El Bicho's Hive

A Collection of Reviews Covering the Worlds of Art and Entertainment alongside other Snobbish Ramblings.

Monday, March 14, 2005



STEAMBOY

Directed by Katsuhiro Otomo
Screenplay by Sadayuki Murai, Katsuhiro Otomo

When I attended the screening of Steamboy, my friend and colleague Caballero Oscuro and I were given the opportunity to see the subtitled version or the dubbed version, which was 15 minutes shorter and featured the voices of Anna Paquin, Alfred Molina and Patrick Stewart. Since C.O. is such a serious anime fan, we chose the subtitled. I was going to describe him as a “hard-core anime fan,” but that term has a different connotation, though is no less accurate if his bachelor party was any indication of his proclivities.

Steamboy is set during Victorian England. Our hero, Ray, a young boy from a family of inventors, is sent a package containing a mysterious silver ball by his grandfather who has been working in America. Within moments of its arrival, men from the O’Hara Foundation show up at the family’s doorstep, looking for the package. Ray’s grandfather also appears and tells Ray to take the ball to a man named Stephenson.

Ray is captured and taken to the O’Hara Foundation headquarters where he finds his father at work. His father explains the power contained inside the ball is compressed steam and the building they are in is a castle powered by steam. Ray helps his father only to discover that his grandfather has snuck into the steam castle and is sabotaging it. His grandfather tells Ray the nefarious plans the O’Hara Foundation has. Ray is stuck in the middle, not sure who to trust.

The film presents intriguing ideas about the arms race and the responsibility of science, which are certainly timely, but they aren’t fully executed. Rather than watch a great story unfold, the film becomes sensory overload, a series of escalating battles with increasing levels of carnage. Of course, the weakness of the story was foreshadowed at the beginning when no explanation of how putting steam into a metal ball could create a force on the scale of nuclear fusion. It was crucial to the plot and could have used a little clarification.

There are two serious flaws that run throughout a majority of the story. While the steam castle is an amazing and serious piece of technology run by the sinister O’Hara Foundation, it is completely baffling why the leader allows his young daughter to run free throughout the complex like she is Eloise at the Plaza Hotel. These men are trying to conduct experiments and business that are serious, and at times dangerous. They don’t need a bratty girl getting in the way other than to have a damsel in distress for Ray to rescue. She was unbearable in every scene she was in, which is too bad, considering she’s the female with the biggest role in the story. And would someone explain to me why so many young girls in anime have shrill, annoying voices.

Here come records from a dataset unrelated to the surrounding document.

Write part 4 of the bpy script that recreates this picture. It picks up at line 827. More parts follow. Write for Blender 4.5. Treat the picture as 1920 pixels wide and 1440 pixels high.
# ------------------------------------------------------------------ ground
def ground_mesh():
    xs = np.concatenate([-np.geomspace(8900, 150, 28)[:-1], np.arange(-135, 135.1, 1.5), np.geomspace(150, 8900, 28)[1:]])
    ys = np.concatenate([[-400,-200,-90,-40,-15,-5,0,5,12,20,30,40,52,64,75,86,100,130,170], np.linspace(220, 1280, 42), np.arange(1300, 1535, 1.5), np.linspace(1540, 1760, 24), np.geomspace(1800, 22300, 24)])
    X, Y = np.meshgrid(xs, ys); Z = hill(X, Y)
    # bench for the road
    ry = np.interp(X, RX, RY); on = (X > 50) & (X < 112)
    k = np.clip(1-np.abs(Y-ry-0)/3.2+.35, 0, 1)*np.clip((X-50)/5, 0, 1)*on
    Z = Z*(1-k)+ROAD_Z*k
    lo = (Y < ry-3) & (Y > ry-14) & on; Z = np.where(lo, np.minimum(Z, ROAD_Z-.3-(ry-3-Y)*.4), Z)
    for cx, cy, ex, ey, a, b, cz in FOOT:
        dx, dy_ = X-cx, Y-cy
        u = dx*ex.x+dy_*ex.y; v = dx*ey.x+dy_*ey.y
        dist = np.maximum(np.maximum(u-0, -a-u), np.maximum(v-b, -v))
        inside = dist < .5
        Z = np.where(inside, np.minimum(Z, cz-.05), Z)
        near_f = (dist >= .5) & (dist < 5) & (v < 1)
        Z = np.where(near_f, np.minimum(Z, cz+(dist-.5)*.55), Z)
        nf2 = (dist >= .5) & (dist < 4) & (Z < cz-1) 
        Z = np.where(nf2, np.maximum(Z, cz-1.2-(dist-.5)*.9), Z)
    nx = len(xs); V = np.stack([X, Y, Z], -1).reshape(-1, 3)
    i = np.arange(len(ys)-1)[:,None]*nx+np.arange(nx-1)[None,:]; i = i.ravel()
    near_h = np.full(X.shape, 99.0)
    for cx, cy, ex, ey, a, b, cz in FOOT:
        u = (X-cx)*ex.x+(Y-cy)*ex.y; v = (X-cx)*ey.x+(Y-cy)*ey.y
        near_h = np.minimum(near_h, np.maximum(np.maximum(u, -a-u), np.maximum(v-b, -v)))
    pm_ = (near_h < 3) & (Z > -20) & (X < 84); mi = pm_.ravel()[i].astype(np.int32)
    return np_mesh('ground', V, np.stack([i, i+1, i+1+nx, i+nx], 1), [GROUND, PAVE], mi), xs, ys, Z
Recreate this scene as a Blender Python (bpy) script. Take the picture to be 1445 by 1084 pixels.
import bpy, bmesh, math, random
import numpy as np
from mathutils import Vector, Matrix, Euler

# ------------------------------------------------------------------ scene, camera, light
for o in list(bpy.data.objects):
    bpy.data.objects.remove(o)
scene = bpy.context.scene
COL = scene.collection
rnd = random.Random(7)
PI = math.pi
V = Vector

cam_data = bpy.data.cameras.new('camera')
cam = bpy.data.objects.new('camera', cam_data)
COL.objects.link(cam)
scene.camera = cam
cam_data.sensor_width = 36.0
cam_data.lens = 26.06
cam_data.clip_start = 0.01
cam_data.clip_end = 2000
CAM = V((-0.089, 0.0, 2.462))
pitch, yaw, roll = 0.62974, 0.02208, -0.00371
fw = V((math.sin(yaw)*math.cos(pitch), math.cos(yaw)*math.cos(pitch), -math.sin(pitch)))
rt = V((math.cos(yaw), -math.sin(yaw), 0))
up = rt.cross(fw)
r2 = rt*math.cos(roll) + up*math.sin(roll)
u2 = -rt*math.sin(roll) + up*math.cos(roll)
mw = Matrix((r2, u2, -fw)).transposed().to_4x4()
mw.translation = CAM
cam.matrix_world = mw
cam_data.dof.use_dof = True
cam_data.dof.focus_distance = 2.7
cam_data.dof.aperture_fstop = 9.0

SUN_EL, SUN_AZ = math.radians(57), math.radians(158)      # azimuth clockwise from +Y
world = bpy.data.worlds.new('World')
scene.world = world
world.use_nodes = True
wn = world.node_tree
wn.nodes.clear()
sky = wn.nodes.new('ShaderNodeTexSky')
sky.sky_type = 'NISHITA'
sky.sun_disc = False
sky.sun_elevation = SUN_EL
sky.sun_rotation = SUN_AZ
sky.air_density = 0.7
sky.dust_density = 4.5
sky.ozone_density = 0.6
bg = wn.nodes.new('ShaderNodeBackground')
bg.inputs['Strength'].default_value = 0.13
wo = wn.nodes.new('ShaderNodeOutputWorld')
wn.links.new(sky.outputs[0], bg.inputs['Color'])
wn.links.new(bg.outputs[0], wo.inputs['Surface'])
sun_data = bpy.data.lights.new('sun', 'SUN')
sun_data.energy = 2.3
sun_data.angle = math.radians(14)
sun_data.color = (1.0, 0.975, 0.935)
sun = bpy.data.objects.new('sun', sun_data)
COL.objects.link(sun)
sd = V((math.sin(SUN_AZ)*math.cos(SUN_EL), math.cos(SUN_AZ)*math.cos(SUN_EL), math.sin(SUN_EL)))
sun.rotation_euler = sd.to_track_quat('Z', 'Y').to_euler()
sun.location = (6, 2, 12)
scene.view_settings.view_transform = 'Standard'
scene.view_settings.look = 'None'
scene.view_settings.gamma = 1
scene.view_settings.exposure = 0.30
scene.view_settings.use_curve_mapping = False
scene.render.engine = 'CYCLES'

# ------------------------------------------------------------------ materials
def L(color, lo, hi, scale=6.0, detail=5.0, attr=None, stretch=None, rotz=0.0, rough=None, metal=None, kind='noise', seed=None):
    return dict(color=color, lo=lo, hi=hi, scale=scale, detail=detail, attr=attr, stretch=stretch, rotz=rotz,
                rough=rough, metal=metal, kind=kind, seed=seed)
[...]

The other problem is how quickly Ray took to learning to fly. I know he’s supposed to be an inventor as well, but there’s no evidence that he has a background in aviation. If he had been in a plane or something similar, I could have suspended disbelief, but he rides a steam ball, a small orb that he attaches handles to, embracing it with his body. He whizzes around at amazing speeds, never seeming in control of the device, yet always able to get where he needs to. If it had been in short spurts, it could have worked, but to seem him navigate through the tunnels of the steam castle was too much.

The greatest disappointment is the waste of such gorgeous animation. The drawings looked great and had amazing detail. You should rent the film and then fast forward through it, pausing occasionally to appreciate the beauty and skill required in creating it. There should be a book entitled The Art of Steamboy, which I would recommend; however, the film I cannot. If they went back and cut down the last hour, it could work, but I don’t see that happening.